Leaving aside the matter of which man is more worthy of our trust, or perhaps not entirely leaving it aside, because I can’t help but observe that there’s a bee’s dick of difference between them, and neither of them ought to be trusted as far as I can spit, but be that as it may, what is this thing called trust that will determine who will govern the country for the next three years?

The dominant paradigm for trust is generally accepted as the relation held between two morally mature people, although the trust of a child is the exception to this. For our purposes, I’ll stick to the morally mature. It’s almost impossible to will oneself to trust: a cause is required, in other words, what is the justification for trusting this person?

Trust inherently involves risk, and there are arguments made for trust as the very basis of morality. Moral integrity is required for all trust relationships: when I trust you I make myself vulnerable to betrayal so I want to know before I embark on that hazardous course that you have integrity, and that the risk I’m taking, while never entirely absent because human beings fall and stumble, is minimal.

There’s a great deal of difference in the distress one feels when betrayed by a politician, and that felt when betrayed by a lover, or friend, or someone in close relationship. I hope there is, anyway. If not, that gives a whole new meaning to the term political tragic. Indeed, I wonder if the term trust is  even appropriate when it comes to our relations with politicians. Perhaps there’s an argument for replacing it with reliability. When I only rely on someone, as opposed to trusting him or her, I’m not going to feel betrayed when he or she lets me down, I’m only going to feel disappointed. Trust and betrayal. Reliability and disappointment. Yes, trust does sound entirely too intimate to be applied to the political relationship.

However, trust is a powerful word, evoking powerful emotions, compared to which mere reliability carries little emotional weight and appeal.

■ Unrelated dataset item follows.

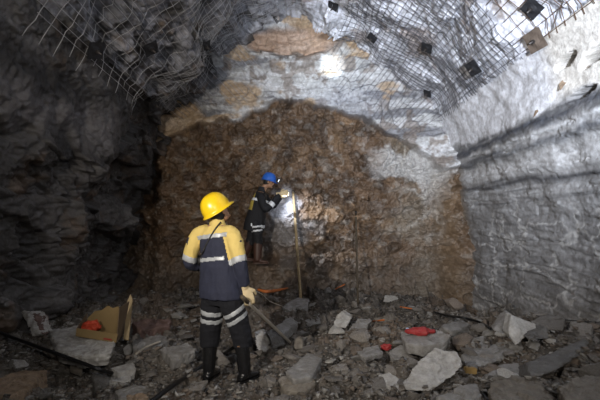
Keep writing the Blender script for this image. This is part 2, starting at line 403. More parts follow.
# ------------------------------------------------------------------ working face (end of the drift)
ZB = [P(x, y, 8.9) for x, y in ((150, 150), (178, 134), (215, 119), (262, 110), (300, 104), (335, 107), (372, 122), (400, 138), (418, 152), (440, 170), (470, 176))]
zbx = np.array([p.x for p in ZB]); zbz = np.array([p.z for p in ZB])
def build_face():
    x = np.linspace(-4.2, 3.95, 560); z = np.linspace(-.5, 6.1, 470); X, Z = np.meshgrid(x, z, indexing='ij')
    p = np.stack([X, Z*0+9, Z], -1)
    zb = np.interp(X, zbx, zbz) + .10*fbm(p, (2.2, 1, 2.2), 4, 81)
    upm = sst(-.03, .05, Z-zb)
    h = .10*fbm(p, .8, 3, 82)
    b1, id1, c1 = blocky(p, (.75, 1, .5), .16, 83, 1.3); b2, id2, c2 = blocky(p, (.24, 1, .2), .075, 84, 1.6, .1); b3, id3, c3 = blocky(p, .085, .034, 85, 1.7, .1)
    low = .8*b1+.8*b2+.7*b3+.05*fbm(p, 5, 6, 86, .6)
    zz = Z - .1*X + .08*fbm(p, (.9, 1, 2), 4, 87)
    lay = zz/.14; k = np.floor(lay); f = lay-k; ki = k.astype(int)
    st = (hsh(ki, ki*0, ki*0, 9)*(1-sst(.7, 1, f)) + hsh(ki+1, ki*0, ki*0, 9)*sst(.7, 1, f)-.5)*.08
    up = st + .45*b1+.3*b2+.15*b3 + .03*fbm(p, (3, 1, 7), 4, 88) + .05*ridged(p, (.9, 1, 2.6), 4, 97) + .2 + .28*np.clip(Z-4.3, 0, 2)
    # peach hollow near the crown
    pk = P(290, 47, 8.9); hol = bump(X, pk.x, .85)*bump(Z, pk.z-.02-.18*(X-pk.x)**2*0, .24); up = up - .16*sst(.2, .6, hol)
    pk2 = P(268, 38, 8.9)
    h = h + low*(1-upm) + up*upm
    # ledge the far miner stands on, and a toe of rock towards the ground
    h += .62*sst(.86, .66, Z+.05*fbm(p, 3, 3, 89))*sst(-2.3, -1.4, X)*sst(.25, -.25, X)
    h += .25*sst(1.0, -.1, Z) + .12*bump(X, 1.9, .5)*bump(Z, 2.3, .8)
    h += .55*sst(2.65, 3.35, X+.1*fbm(p, 2, 3, 90))*sst(3.6, 2.6, Z) - .35*sst(-2.9, -3.3, X)
    n = fbm(p, 1.3, 5, 91); n2 = fbm(p, 4, 5, 92); n3 = fbm(p, 9, 4, 93)
    c = np.zeros(p.shape)+np.array((.135, .085, .05))
    c = mixc(c, (.2, .128, .07), sst(.0, .8, n)*.8)
    c = mixc(c, (.075, .05, .034), sst(.15, .7, n2)*.75)
    c = mixc(c, (.33, .30, .26), sst(.3, .8, n3)*.45)
    c *= (.65+.7*id2[..., :1])
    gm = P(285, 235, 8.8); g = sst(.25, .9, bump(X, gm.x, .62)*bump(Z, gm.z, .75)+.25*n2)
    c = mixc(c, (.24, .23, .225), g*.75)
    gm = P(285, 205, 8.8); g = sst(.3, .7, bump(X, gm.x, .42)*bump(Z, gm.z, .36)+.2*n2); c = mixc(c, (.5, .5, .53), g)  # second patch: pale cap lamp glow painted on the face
    c = mixc(c, (.15, .125, .1), sst(1.3, .3, Z)*.6)
    rb = sst(1.6, 2.5, X+.5*n); c = mixc(c, (.25, .215, .165), rb*.6*sst(3.3, 2.2, X))
    c = mixc(c, (.5, .49, .47), sst(.1, .5, fbm(p, (1.8, 1, 1.8), 5, 99))*sst(1.2, 1.9, X)*sst(1.6, 2.6, Z)*.8)
    wv = np.clip(1-np.abs(fbm(p, (2.5, 1, 1.6), 4, 94))*5, 0, 1); c = mixc(c, (.5, .47, .42), wv*rb*.7*sst(.6, 2, Z))
    c = mixc(c, (.19, .125, .068), bump(X, 3.0, .22)*sst(2.7, 2.2, Z)*.6)
    # pale upper band
    u = np.zeros(p.shape)+np.array((.56, .56, .55)); s1 = fbm(p, (1.1, 1, 5), 5, 95)
    u = mixc(u, (.2, .2, .215), sst(.0, .5, s1)*.85); u = mixc(u, (.75, .75, .76), sst(.1, .6, -s1+.2*n2)*.6); u = mixc(u, (.22, .17, .13), sst(.35, .7, n2+.4*n)*.7); u = mixc(u, (.30, .31, .35), bump(X, 1.0, .9)*bump(Z, 4.1, .35)*.7)
    u = mixc(u, (.5, .34, .18), sst(.1, .55, fbm(p, (1.6, 1, 3), 4, 96)-.15*X)*.75)
    u = mixc(u, (.48, .33, .23), sst(.15, .5, hol)*.9)
    u = mixc(u, (.14, .085, .05), sst(.55, .9, bump(X, P(350,0,8.9).x-.45, .5)*bump(Z, P(0, 43, 8.9).z+.02*n2, .08))*.9)
    u = mixc(u, (.09, .09, .085), sst(.4, .75, bump(Z, P(0, 60, 8.9).z + .1*n, .05)*bump(X, -.3, 1.2))*.7)
    u = mixc(u, (.12, .10, .08), c2*.3)
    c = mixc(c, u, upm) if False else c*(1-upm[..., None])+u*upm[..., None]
    # drill holes
    for hx, hy in ((371, 198), (331, 234), (329, 239), (345, 252), (311, 260), (303, 236), (301, 229), (299, 212), (314, 168), (247, 174), (213, 146), (296, 232), (270, 186), (324, 140), (404, 198), (380, 219), (357, 251)):
        q = P(hx, hy, 8.8); r = np.hypot(X-q.x, Z-q.z); hm = sst(.034, .022, r); h -= .12*hm
    G = np.stack([X, 9.05-h, Z], -1)
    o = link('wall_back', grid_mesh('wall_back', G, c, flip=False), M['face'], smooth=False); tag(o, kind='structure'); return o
wall_back = build_face()

# ------------------------------------------------------------------ floor
HP = np.array([(-.9, 4.2, 0), (-.3, 4.2, 0), (-2.2, 5.2, .1), (-3.2, 5.8, .22), (-2, 4, .0), (-1.2, 6, .0), (0, 5.5, 0), (0, 7.5, .14), (.7, 8.3, .14),
               (-1, 8, .25), (2.2, 8, .0), (1.5, 6.5, .05), (3, 8, -.08), (2.5, 5.5, .16), (3.1, 4.8, .33), (1.5, 4.2, .06), (0, 3.4, -.02), (-2.5, 8, .1), (-.6, 4.8, .0), (0, 0, 0), (-2, 0, 0), (2, 0, 0)])
def hmac(x, y):
    x = np.asarray(x, float); y = np.asarray(y, float); ws = 0; s = 0
    for a, b, c in HP:
        wt = 1/((x-a)**2+(y-b)**2+.12)**1.6; ws = ws+wt; s = s+wt*c
    return s/ws
def build_floor():
    ys = np.concatenate([np.arange(-3.5, 3.0, .16), 3.0+6.6*np.linspace(0, 1, 420)**1.15]); xs = np.linspace(-3.9, 3.8, 640)
    X, Y = np.meshgrid(xs, ys, indexing='ij'); p = np.stack([X, Y, X*0], -1)
    h = hmac(X, Y)+.07*fbm(p, .9, 3, 101)
    b1, id1, c1 = blocky(p, (.42, .38, 1), .10, 102, 1.4); b2, id2, c2 = blocky(p, (.15, .13, 1), .06, 103, 1.6); b3, id3, c3 = blocky(p, (.06, .055, 1), .026, 104, 1.6)
    quiet = np.maximum(bump(X, -.75, .45)*bump(Y, 4.25, .45), 0)
    h += (b1+b2)*(1-.7*quiet)+b3+.012*fbm(p, 14, 3, 105)
    c = np.zeros(p.shape)+np.array((.15, .135, .118))
    c = c*(.55+.9*id2[..., 1:2])*(.75+.5*id3[..., 1:2])
    c = mixc(c, (.19, .135, .095), sst(.1, .8, fbm(p, 1.1, 4, 106))*.6)
    c = mixc(c, (.05, .045, .04), np.clip(c2+c1, 0, 1)*.5)
    o = link('floor', grid_mesh('floor', np.stack([X, Y, h], -1), c, flip=False), M['ground'], smooth=False); tag(o, kind='structure'); return o
floor = build_floor()
BF = bvh_of(floor); BS = bvh_of(ceiling, wall_left, wall_right, wall_back)
def ground(x, y):
    r = BF.ray_cast(Vector((x, y, 3)), Vector((0, 0, -1))); return r[0].z if r[0] else 0
def hit(px, py, B=BS):
    r = B.ray_cast(Vector((0, 0, CAMZ)), ray(px, py)); return r[0], r[1]

# ------------------------------------------------------------------ hero rocks from outlines with real thickness
def hero(name, pts, ext, mat, label, cat='rock', group=None, vox=.02, amp=.02, fac=.05, seed=1):
    """pts: world points round the main face; ext: thickness vector"""
    V = [Vector(p) for p in pts]; e = Vector(ext); e.z -= .05 if abs(e.z) > .06 else 0; c = sum(V, Vector())/len(V)
    W = [v for v in V]+[c+(v-c)*.88+e for v in V]; n = len(V)
    Q = [tuple(range(n)), tuple(range(2*n-1, n-1, -1))]+[(i, (i+1) % n, n+(i+1) % n, n+i) for i in range(n)]
    me = pymesh(name, W, Q); bm = bmesh.new(); bm.from_mesh(me); bmesh.ops.triangulate(bm, faces=bm.faces[:]); bm.to_mesh(me); bm.free()
    me2 = remesh(name, [v.co.copy() for v in me.vertices], [tuple(p.vertices) for p in me.polygons], vox, 1); bpy.data.meshes.remove(me)
    co = co_of(me2); no = no_of(me2); fac *= .45; b, _, _ = blocky(co, .2, fac, seed, 1.5); b2, _, _ = blocky(co, .05, fac*.35, seed+9, 1.3)
    co = co + no*((b*.5+b2+amp*.4*fbm(co, 9, 4, seed))[:, None])
    base = co.mean(0); base[2] = co[:, 2].min(); set_co(me2, co-base)
    o = link(name, me2, mat, smooth=False); o.location = base
    tag(o, label, cat, group); HERO.append(o) if 'HERO' in globals() else None; return o
def Z(*t):
    zm = min(z for _, _, z in t); g = []
    for px, py, z in t:
        h0, _ = hit(px, min(py, 399), BF); g.append(h0.z)
    g = .4*sum(g)/len(g)+.6*max(g)+.03
    return [PZ(px, py, g+(z-zm)) for px, py, z in t]
def D(*t):
    k = min([(hit(px, min(py, 399), BF)[0] or Vector((0, 99, 0))).y/d for px, py, d in t])*.992
    return [P(a, b, c*k) for a, b, c in t]
HERO = []
SL = 'rock_slab'; BL = 'rock_block'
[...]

The very fact that  politicians choose the word trust is evidence of their desire to emotionally manipulate, and therefore good reason to be wary of trusting them.

If we were asked to judge and compare Rudd and Abbott on their reliability most of us would laugh like drains and that would be the end of the campaign. When we’re asked to trust them that’s a whole other ball game, and because of the emotional power of the concept, a far more serious one.

When I Googled “trust” I encountered such gems as “Loving someone is giving them the power to break your heart, but trusting them not to.”  And “Trust starts with truth and ends with truth.” And my personal favourite from Twitter: “Truly falling in love with you is not one of the greatest mistakes of my life but trusting you madly is one of the biggest mistakes of my life ever.” Trust, then is generally perceived as belonging in the private, not the political domain. The betrayal of trust is rather a serious matter, and has consequences, most of which are very unpleasant. Once lost, it’s hard to recover.

It seems to me that fighting this election on which of two politicians is the most trustworthy is a sign of our escalating political insanity. The records of both men demonstrate their lack of integrity, and their wavering moralities. There is no justification at all for placing trust in either of them.

How much better to focus on the policies espoused by both major parties and ignore their leaders.  I need a good deal more than the faith, trust and a little pixie dust offered by Rudd and Abbott in their presidential race to win government. Gentlemen, neither of you cut the mustard in the trust stakes and you aren’t that reliable either. And if I consider a final Google gem: “To be trusted is a greater compliment than to be loved”, well, chaps, forget it.